The Kingdom of Thailand has issued an RFP(Request for Proposals) for a $300 million bond issue.

Bankers were surprised to receive a new RFP for a deal by the Kingdom of Thailand last Friday. Ever since the financial crisis, the government's constant prevarication over its return to the international bond markets has been a continuing source of amusement and scepticism for most market practitioners.

Only last autumn, the Thai government mandated a four handed deal to raise $800 million to $1 billion, but then pulled back at the eleventh hour pleading difficult market conditions. This time round, it appears more serious in its intent, if for no other reason than the structure of the deal gives it less chance to suddenly back out.
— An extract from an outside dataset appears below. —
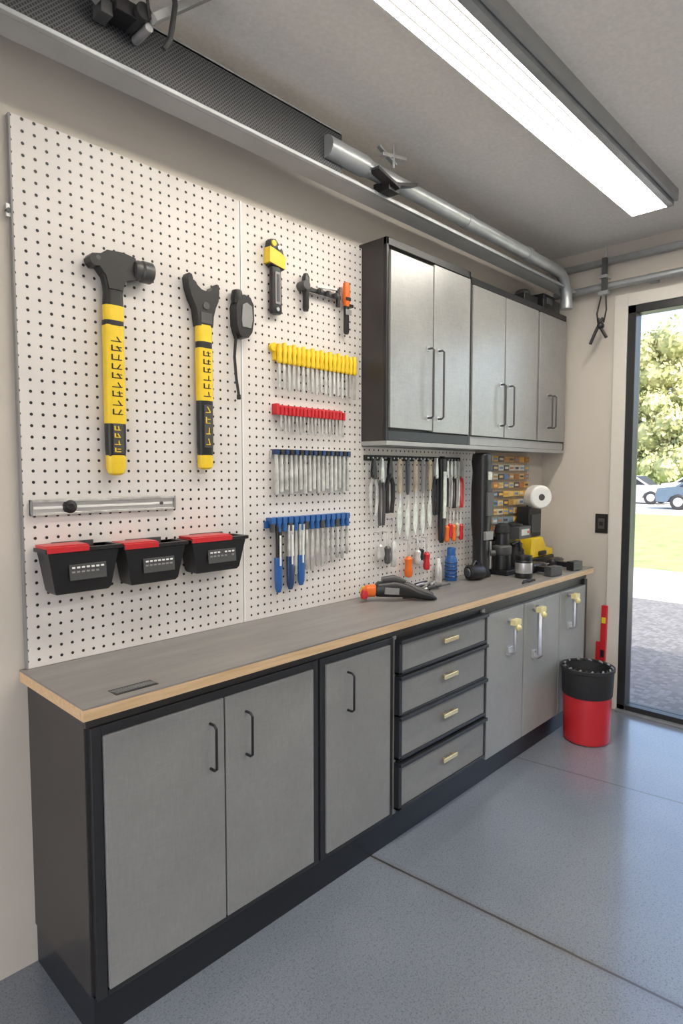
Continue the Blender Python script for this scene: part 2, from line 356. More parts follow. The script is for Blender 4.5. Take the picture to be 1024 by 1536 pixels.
c.box(.87,.97,-.34,-.265,2.895,2.935,BLACK); c.cyl((.90,-.31,2.93),(.90,-.31,2.965),.022,DGREY); c.cyl((.945,-.36,2.915),(.945,-.27,2.915),.024,BLACKM); c.box(.835,.87,-.32,-.265,2.88,2.92,DGREY); c.cyl((.965,-.35,2.885),(.965,-.265,2.885),.013,STEEL)
c.tube([(1.0,-.40,3.075),(1.012,-.40,3.02),(1.02,-.40,2.95),(1.01,-.40,2.89),(1.0,-.40,2.84),(.985,-.39,2.815)],.008,BLACKM)
c.tube([(.86,-.33,2.92),(.89,-.36,2.97),(.94,-.38,2.96),(.96,-.36,2.90)],.005,BLACKM)
c.done("mounting_bracket",e,bevel=.002)
e=empty("overhead_rail")
c=B(); c.tube([(4.14,-.1,2.80),(4.14,-1.5,2.80),(4.14,-4.0,2.80)],.023,GALV,14); c.box(4.15,XF,-.75,-.70,2.78,2.83,GALV); c.box(4.15,XF,-.2,-.16,2.78,2.83,GALV); c.box(4.15,XF,-3.0,-2.95,2.78,2.83,GALV); c.done("pipe",e)
c=B(); c.box(4.17,XF-.001,-4.2,-.06,2.955,2.99,GALV); c.box(4.155,4.17,-4.2,-.06,2.95,2.957,GALV); c.done("flat_rail",e,bevel=.002)
c=B(); c.box(4.085,4.115,-.47,-.44,2.74,2.97,DGREY); c.box(4.07,4.15,-.48,-.43,2.84,2.86,STEEL); c.box(4.075,4.12,-.485,-.425,2.735,2.76,GALV); c.cyl((4.11,-.455,2.97),(4.11,-.455,3.06),.006,STEEL)
c.tube([(4.09,-.44,2.73),(4.08,-.42,2.62),(4.08,-.43,2.55)],.005,BLACKM)
c.tube([(4.09,-.47,2.73),(4.09,-.475,2.64),(4.09,-.46,2.56)],.005,BLACKM)
c.tube([(4.08,-.46,2.59),(4.08,-.42,2.52),(4.08,-.38,2.43)],.010,BLACK); c.tube([(4.08,-.43,2.59),(4.08,-.45,2.52),(4.08,-.485,2.46)],.010,BLACK); c.ball((4.08,-.445,2.54),.024,BLACK)
c.done("hanging_clamp",e,bevel=.002)

# ------------------------------------------------------------------ ceiling lamp and added fill lamp
def fixture(y,LX0,LX1):
    e=empty("ceiling_or_fill_light"); o=y+.955
    c=B()
    c.box(LX0,LX1,-.957+o,-.783+o,3.0,3.04,LAMP); c.done("diffuser",e,smooth=False)
    c=B(); c.box(LX0-.01,LX1+.01,-.985+o,-.775+o,3.041,3.078,GALV); c.box(LX0-.01,LX1+.01,-.990+o,-.958+o,3.000,3.05,GALV); c.box(LX0-.01,LX1+.01,-1.01+o,-.994+o,3.02,3.078,CHAN); c.box(LX0-.01,LX1+.01,-.782+o,-.776+o,2.999,3.078,WHITE); c.box(LX1+.001,LX1+.012,-.985+o,-.78+o,3.0,3.05,TRIM); c.done("housing",e,smooth=False)  # white side lip is added to keep diffuser glow off the ceiling
fixture(-.955,.9,3.62); fixture(-2.7,.9,3.62)  # second fixture is an added fill light, out of view

# ------------------------------------------------------------------ big hand tools on pegboard
def glyphs(b,cx,y,z0,z1,wd,m,step=.024):
    z=z0
    while z<z1-.012:
        h=step*.62
        k=random.randint(0,3)
        b.box(cx-wd/2,cx+wd/2,y-.001,y+.001,z,z+.003,m)
        if k!=1: b.box(cx-wd/2,cx-wd/2+.005,y-.001,y+.001,z,z+h,m)
        if k!=2: b.obox((cx+wd*.2,y,z+h*.5),(.004,.002,h),m,Matrix.Rotation(random.uniform(-.7,.7),3,'Y'))
        if k>1: b.box(cx-.002,cx+wd/2,y-.001,y+.001,z+h*.6,z+h*.6+.003,m)
        z+=step
c=B(); cx,cy=.980,-.048
c.loft(cx,cy,[(1.588,.03,.02),(1.595,.055,.036),(1.615,.066,.044),(1.655,.066,.044)],YEL,2.6)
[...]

In the RFP, the government says it will seek bids on a $300 million five-year FRN on April 21. One banker who received the proposal described it as, "a strange size, strange structure and strange timing, hitting everyone's desk just before Songkran."

Most coverage officers have long believed the sovereign should set a fixed rate benchmark and of sufficient size, to give a deal the kind of liquidity, which the country's outstanding April 2007 deal lacks. And all agree the eventual lead manager stands to make no money at all. This is based on a belief that the winning bid will almost certainly be pitched at the very aggressive end of where it can be placed out to investors and will be inclusive of any fees.

Indeed, the sovereign's last prospective deal had headline fees of only 12bp and net fees of 8bp after the four leads - Citigroup, Deutsche Bank, JPMorgan and Morgan Stanley - agreed to absorb a lot of expenses.

In Thailand's favour, secondary market levels have continued a tightening bias all year and a new deal should price through Malaysia given like-for-like levels on a Libor basis.

Thailand's 7.75% April 2007 deal is, for example, trading at 115.73% to yield 3.5%, equivalent to 65bp over five-year Treasuries and 70bp over Libor. By contrast, Malaysia has a June 2009 bond yielding 4.43%, representing a spread of 158bp over Treasuries, or 100bp over Libor.

Credit analysts also believe that Thailand is due for a ratings upgrade from BBB-/BBB-/Baa3. All three agencies have the country on positive outlook. "The next Moody's review of Thailand sometime in H1 is likely to lead to an upgrade," says Barclays in a research report earlier this year. "The other two agencies are likely to follow Moody's sometime in H2."